### Direction
Every line of the material that follows must be printed again exactly.

━━━━━━

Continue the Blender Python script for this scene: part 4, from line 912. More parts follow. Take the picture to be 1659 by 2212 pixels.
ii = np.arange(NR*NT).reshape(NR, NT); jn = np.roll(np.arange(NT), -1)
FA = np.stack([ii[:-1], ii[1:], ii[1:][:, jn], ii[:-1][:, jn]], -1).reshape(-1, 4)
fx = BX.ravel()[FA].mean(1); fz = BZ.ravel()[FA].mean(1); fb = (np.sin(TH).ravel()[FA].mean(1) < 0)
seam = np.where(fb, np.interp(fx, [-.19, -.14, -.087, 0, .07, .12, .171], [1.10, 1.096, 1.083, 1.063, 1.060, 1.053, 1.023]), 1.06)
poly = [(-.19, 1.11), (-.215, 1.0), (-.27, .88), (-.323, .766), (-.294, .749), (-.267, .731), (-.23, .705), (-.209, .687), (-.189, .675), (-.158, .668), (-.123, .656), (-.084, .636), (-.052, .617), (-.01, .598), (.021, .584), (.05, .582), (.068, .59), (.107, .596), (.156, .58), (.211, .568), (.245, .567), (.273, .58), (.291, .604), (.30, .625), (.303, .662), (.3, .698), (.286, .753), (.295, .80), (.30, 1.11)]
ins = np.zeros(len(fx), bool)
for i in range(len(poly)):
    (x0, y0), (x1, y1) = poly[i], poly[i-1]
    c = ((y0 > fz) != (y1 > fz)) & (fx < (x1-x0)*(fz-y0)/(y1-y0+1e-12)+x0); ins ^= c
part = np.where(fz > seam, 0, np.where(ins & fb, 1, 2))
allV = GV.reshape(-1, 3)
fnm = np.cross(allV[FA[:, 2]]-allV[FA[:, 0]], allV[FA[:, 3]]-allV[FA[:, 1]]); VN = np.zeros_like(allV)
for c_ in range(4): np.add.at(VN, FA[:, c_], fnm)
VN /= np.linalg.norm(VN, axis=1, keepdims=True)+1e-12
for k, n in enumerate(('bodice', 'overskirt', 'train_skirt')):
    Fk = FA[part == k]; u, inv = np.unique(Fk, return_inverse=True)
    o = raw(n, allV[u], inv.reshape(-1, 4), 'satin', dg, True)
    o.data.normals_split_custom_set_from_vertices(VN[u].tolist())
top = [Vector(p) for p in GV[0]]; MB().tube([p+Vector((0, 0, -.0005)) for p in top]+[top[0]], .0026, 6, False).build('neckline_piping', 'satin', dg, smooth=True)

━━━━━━

### Expected answer
Continue the Blender Python script for this scene: part 4, from line 912. More parts follow. Take the picture to be 1659 by 2212 pixels.
ii = np.arange(NR*NT).reshape(NR, NT); jn = np.roll(np.arange(NT), -1)
FA = np.stack([ii[:-1], ii[1:], ii[1:][:, jn], ii[:-1][:, jn]], -1).reshape(-1, 4)
fx = BX.ravel()[FA].mean(1); fz = BZ.ravel()[FA].mean(1); fb = (np.sin(TH).ravel()[FA].mean(1) < 0)
seam = np.where(fb, np.interp(fx, [-.19, -.14, -.087, 0, .07, .12, .171], [1.10, 1.096, 1.083, 1.063, 1.060, 1.053, 1.023]), 1.06)
poly = [(-.19, 1.11), (-.215, 1.0), (-.27, .88), (-.323, .766), (-.294, .749), (-.267, .731), (-.23, .705), (-.209, .687), (-.189, .675), (-.158, .668), (-.123, .656), (-.084, .636), (-.052, .617), (-.01, .598), (.021, .584), (.05, .582), (.068, .59), (.107, .596), (.156, .58), (.211, .568), (.245, .567), (.273, .58), (.291, .604), (.30, .625), (.303, .662), (.3, .698), (.286, .753), (.295, .80), (.30, 1.11)]
ins = np.zeros(len(fx), bool)
for i in range(len(poly)):
    (x0, y0), (x1, y1) = poly[i], poly[i-1]
    c = ((y0 > fz) != (y1 > fz)) & (fx < (x1-x0)*(fz-y0)/(y1-y0+1e-12)+x0); ins ^= c
part = np.where(fz > seam, 0, np.where(ins & fb, 1, 2))
allV = GV.reshape(-1, 3)
fnm = np.cross(allV[FA[:, 2]]-allV[FA[:, 0]], allV[FA[:, 3]]-allV[FA[:, 1]]); VN = np.zeros_like(allV)
for c_ in range(4): np.add.at(VN, FA[:, c_], fnm)
VN /= np.linalg.norm(VN, axis=1, keepdims=True)+1e-12
for k, n in enumerate(('bodice', 'overskirt', 'train_skirt')):
    Fk = FA[part == k]; u, inv = np.unique(Fk, return_inverse=True)
    o = raw(n, allV[u], inv.reshape(-1, 4), 'satin', dg, True)
    o.data.normals_split_custom_set_from_vertices(VN[u].tolist())
top = [Vector(p) for p in GV[0]]; MB().tube([p+Vector((0, 0, -.0005)) for p in top]+[top[0]], .0026, 6, False).build('neckline_piping', 'satin', dg, smooth=True)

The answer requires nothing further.